Les chefs d’État de la Communauté économique des États de l’Afrique de l’Ouest (Cédéao) se sont réunis en sommet exceptionnel à Abjua le 24 février 2024. Ils ont notamment décidé de lever toutes les sanctions économiques qui frappaient le Niger depuis le coup d’État militaire du 26 juillet 2023, et cela avant même d’avoir obtenu la libération du président déchu Mohamed Bazoum, alors qu’un bras de fer s’était engagé autour de son cas. Les dirigeants de la Cédéao ont également évoqué le départ du Burkina, Mali et Niger, annoncé le 28 janvier. Dans son communiqué final, la Cédéao mêle gestes d’apaisement et argumentation financière pour leur demander, encore et toujours, de rester.

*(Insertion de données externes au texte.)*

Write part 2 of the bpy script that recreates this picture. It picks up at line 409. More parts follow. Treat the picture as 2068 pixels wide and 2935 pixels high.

Le dialogue de sourd se poursuit. Un mois après leur annonce fracassante, la Communauté économique des États de l’Afrique de l’Ouest (Cédéao) a encore « exhorté » le Mali, le Niger et le Burkina Faso « à reconsidérer leur décision ». La Cédéao compte même engager des échanges avec l’Union africaine (UA), l’Union économique et monétaire ouest-africaine (Uemoa), les Nations unies et d’autre partenaires internationaux ou bilatéraux pour « convaincre les trois États membres de rester ».
La Cédéao rappelle toujours les modalités de départ prévues par son Traité révisé, avec notamment un délai d’un an.
Il y a trois semaines, les trois pays avaient pourtant déjà réitéré « le caractère irréversible » de leur décision et avancé des arguments juridiques prouvant, à leurs yeux, la caducité des textes officiels : départ « sans délai », un point c’est tout.
Levées des sanctions et plaidoyer financier
Pour continuer de plaider le maintien, la Cédéao a mis fin samedi aux sanctions qui frappaient le Niger. C’est le geste le plus notable. Elle a aussi accepté de lever les restrictions imposées au recrutement de Maliens pour des postes au sein des institutions communautaires. Un geste moins fort mais, plus que jamais, c’est l’intention qui compte ici.
Côté portefeuille et développement, le communiqué final de la Cédéao détaille également tous les financements et programmes en cours dont les trois pays sahéliens devraient être privés en cas de retrait : 230 millions de dollars pour le Programme régional d’appui à la résilience des systèmes alimentaires, 215 millions de dollars pour le Programme régional d’appui au pastoralisme au Sahel, plus de 100 millions de dollars pour le Projet d’appui régional à l’initiative pour l’irrigation au Sahel…
La Cédéao rappelle également que 100 millions de dollars ont déjà été donnés pour lutter contre le terrorisme et que d’autres financements avaient été alloués. À chaque fois, la Cédéao prend soin de préciser que les sommes indiquées concernent spécifiquement les trois pays.
Liberté de circulation
Autre message, adressé plus directement aux citoyens maliens, nigériens et burkinabè : tous « cesseront d’utiliser » le passeport, la carte d’identité nationale biométrique et l’assurance automobile « carte brune » de la Cédéao, ce qui « affectera automatiquement » leur statut « en matière d’immigration », avec des implications en termes d’exigences de visa, de droit de résidence et de création d’entreprise.
Aucune allusion sur le filet de sécurité que représente à ce sujet l’espace Uemoa, dont les trois pays sahéliens sont toujours membres. Pour rappel, l’Uemoa ne compte que 8 pays sur les 15 de la Cédéao, mais dispose en son sein des mêmes facilités de circulation. Les chefs d’État de l’Uemoa se sont également réunis samedi dernier à Abuja, lors d’un sommet parallèle à celui de la Cédéao. De source interne, le sujet a bien été abordé mais l’organisation monétaire n’a pas encore publié son communiqué final et n’a jusqu’ici jamais réagi à l’annonce du retrait des trois pays sahéliens de la Cédéao.
La Cédéao cite enfin les 47 projets menés par la Banque d’investissement et de développement de la Cédéao (BIDC) et par la Banque ouest-africaine de développement de l’Uemoa (BOAD), chiffrés à plus de 300 millions de dollars.
Ce plaidoyer sera-t-il suffisant pour convaincre les dirigeants du Mali, du Niger et du Burkina de rester dans la Cédéao ? La communauté ouest-africaine tente-t-elle surtout d’alerter l’opinion publique de ces trois pays sur les risques que comporte un tel retrait ?
Aucun des trois pays de l’Alliance des États du Sahel (AES) n’a en tout cas réagi à ce stade.